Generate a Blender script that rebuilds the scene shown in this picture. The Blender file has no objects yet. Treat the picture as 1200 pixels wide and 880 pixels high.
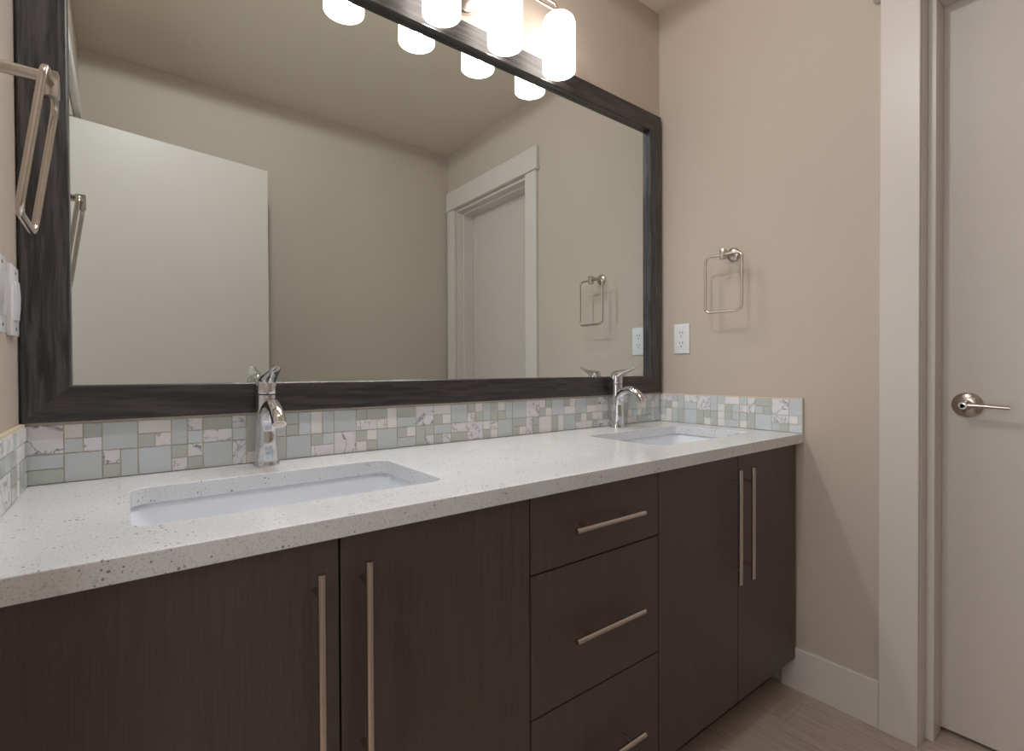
import bpy, bmesh, math, random
from mathutils import Vector, Matrix
PI = math.pi
random.seed(7)
scene = bpy.context.scene
col = scene.collection

# ------------------------------------------------------------ room sizes (metres)
W, H, D = 1.9418, 2.558, 1.744          # width (x), ceiling height, depth (-y)
ZC, TH, DC = 0.8606, 0.0313, 0.57       # counter top height, slab thickness, depth
ZT = 0.978                              # top of the tiled backsplash

# ------------------------------------------------------------ camera
cam_data = bpy.data.cameras.new('camera')
cam = bpy.data.objects.new('camera', cam_data)
col.objects.link(cam)
yaw, pit, rol = (math.radians(a) for a in (37.534, -0.592, -0.235))
F0 = Vector((math.sin(yaw), math.cos(yaw), 0)); R0 = Vector((math.cos(yaw), -math.sin(yaw), 0)); U0 = Vector((0, 0, 1))
Fv = F0*math.cos(pit) + U0*math.sin(pit); Uv = U0*math.cos(pit) - F0*math.sin(pit)
Rv = R0*math.cos(rol) + Uv*math.sin(rol); Uv = Uv*math.cos(rol) - R0*math.sin(rol)
m = Matrix((Rv, Uv, -Fv)).transposed().to_4x4()
m.translation = Vector((0.155, -1.3063, 1.0739))
cam.matrix_world = m
cam_data.sensor_width = 36.0
cam_data.lens = 36.0*591.07/1200.0
cam_data.clip_start = 0.01
scene.camera = cam

# ------------------------------------------------------------ light and exposure
world = bpy.data.worlds.new('world'); scene.world = world
world.use_nodes = True
world.node_tree.nodes['Background'].inputs[0].default_value = (0.9, 0.95, 1.0, 1)
world.node_tree.nodes['Background'].inputs[1].default_value = 0.05
scene.view_settings.view_transform = 'Standard'
scene.view_settings.look = 'None'
scene.view_settings.gamma = 1.0
scene.view_settings.use_curve_mapping = False
scene.view_settings.exposure = 0.34
LAMP_W = 4.6            # watts of each vanity bulb
LAMP_COL = (1.0, 0.96, 0.93)
SHADE_E = 4.6          # glow of the frosted shades
HALL_W = 13.0           # fill light added in the hall, shining in through the open entry door

CEIL_FILL_W = 24.0           # unseen ceiling fill, added to brighten counter and walls
CEIL_FILL_COL = (0.97, 0.98, 1.0)

def area(name, loc, rot, sx, sy, power, color):
    l = bpy.data.lights.new(name, 'AREA'); l.shape = 'RECTANGLE'; l.size = sx; l.size_y = sy
    l.energy = power; l.color = color
    o = bpy.data.objects.new(name, l); o.location = loc; o.rotation_euler = rot; col.objects.link(o)
    return o
area('hall_fill', (-0.95, -0.95, 1.45), (0, -PI/2, 0), 1.9, 1.0, HALL_W, (0.93, 0.96, 1.0))  # unseen cool fill panel, added outside the doorway to brighten the room

# ------------------------------------------------------------ materials
def srgb(r, g, b):
    f = lambda c: (c/255/12.92) if c/255 <= .04045 else ((c/255+.055)/1.055)**2.4
    return (f(r), f(g), f(b), 1)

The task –
Output the material word for word, omitting its pictures.

Exercise answer –
Generate a Blender script that rebuilds the scene shown in this picture. The Blender file has no objects yet. Treat the picture as 1200 pixels wide and 880 pixels high.
import bpy, bmesh, math, random
from mathutils import Vector, Matrix
PI = math.pi
random.seed(7)
scene = bpy.context.scene
col = scene.collection

# ------------------------------------------------------------ room sizes (metres)
W, H, D = 1.9418, 2.558, 1.744          # width (x), ceiling height, depth (-y)
ZC, TH, DC = 0.8606, 0.0313, 0.57       # counter top height, slab thickness, depth
ZT = 0.978                              # top of the tiled backsplash

# ------------------------------------------------------------ camera
cam_data = bpy.data.cameras.new('camera')
cam = bpy.data.objects.new('camera', cam_data)
col.objects.link(cam)
yaw, pit, rol = (math.radians(a) for a in (37.534, -0.592, -0.235))
F0 = Vector((math.sin(yaw), math.cos(yaw), 0)); R0 = Vector((math.cos(yaw), -math.sin(yaw), 0)); U0 = Vector((0, 0, 1))
Fv = F0*math.cos(pit) + U0*math.sin(pit); Uv = U0*math.cos(pit) - F0*math.sin(pit)
Rv = R0*math.cos(rol) + Uv*math.sin(rol); Uv = Uv*math.cos(rol) - R0*math.sin(rol)
m = Matrix((Rv, Uv, -Fv)).transposed().to_4x4()
m.translation = Vector((0.155, -1.3063, 1.0739))
cam.matrix_world = m
cam_data.sensor_width = 36.0
cam_data.lens = 36.0*591.07/1200.0
cam_data.clip_start = 0.01
scene.camera = cam

# ------------------------------------------------------------ light and exposure
world = bpy.data.worlds.new('world'); scene.world = world
world.use_nodes = True
world.node_tree.nodes['Background'].inputs[0].default_value = (0.9, 0.95, 1.0, 1)
world.node_tree.nodes['Background'].inputs[1].default_value = 0.05
scene.view_settings.view_transform = 'Standard'
scene.view_settings.look = 'None'
scene.view_settings.gamma = 1.0
scene.view_settings.use_curve_mapping = False
scene.view_settings.exposure = 0.34
LAMP_W = 4.6            # watts of each vanity bulb
LAMP_COL = (1.0, 0.96, 0.93)
SHADE_E = 4.6          # glow of the frosted shades
HALL_W = 13.0           # fill light added in the hall, shining in through the open entry door

CEIL_FILL_W = 24.0           # unseen ceiling fill, added to brighten counter and walls
CEIL_FILL_COL = (0.97, 0.98, 1.0)

def area(name, loc, rot, sx, sy, power, color):
    l = bpy.data.lights.new(name, 'AREA'); l.shape = 'RECTANGLE'; l.size = sx; l.size_y = sy
    l.energy = power; l.color = color
    o = bpy.data.objects.new(name, l); o.location = loc; o.rotation_euler = rot; col.objects.link(o)
    return o
area('hall_fill', (-0.95, -0.95, 1.45), (0, -PI/2, 0), 1.9, 1.0, HALL_W, (0.93, 0.96, 1.0))  # unseen cool fill panel, added outside the doorway to brighten the room

# ------------------------------------------------------------ materials
def srgb(r, g, b):
    f = lambda c: (c/255/12.92) if c/255 <= .04045 else ((c/255+.055)/1.055)**2.4
    return (f(r), f(g), f(b), 1)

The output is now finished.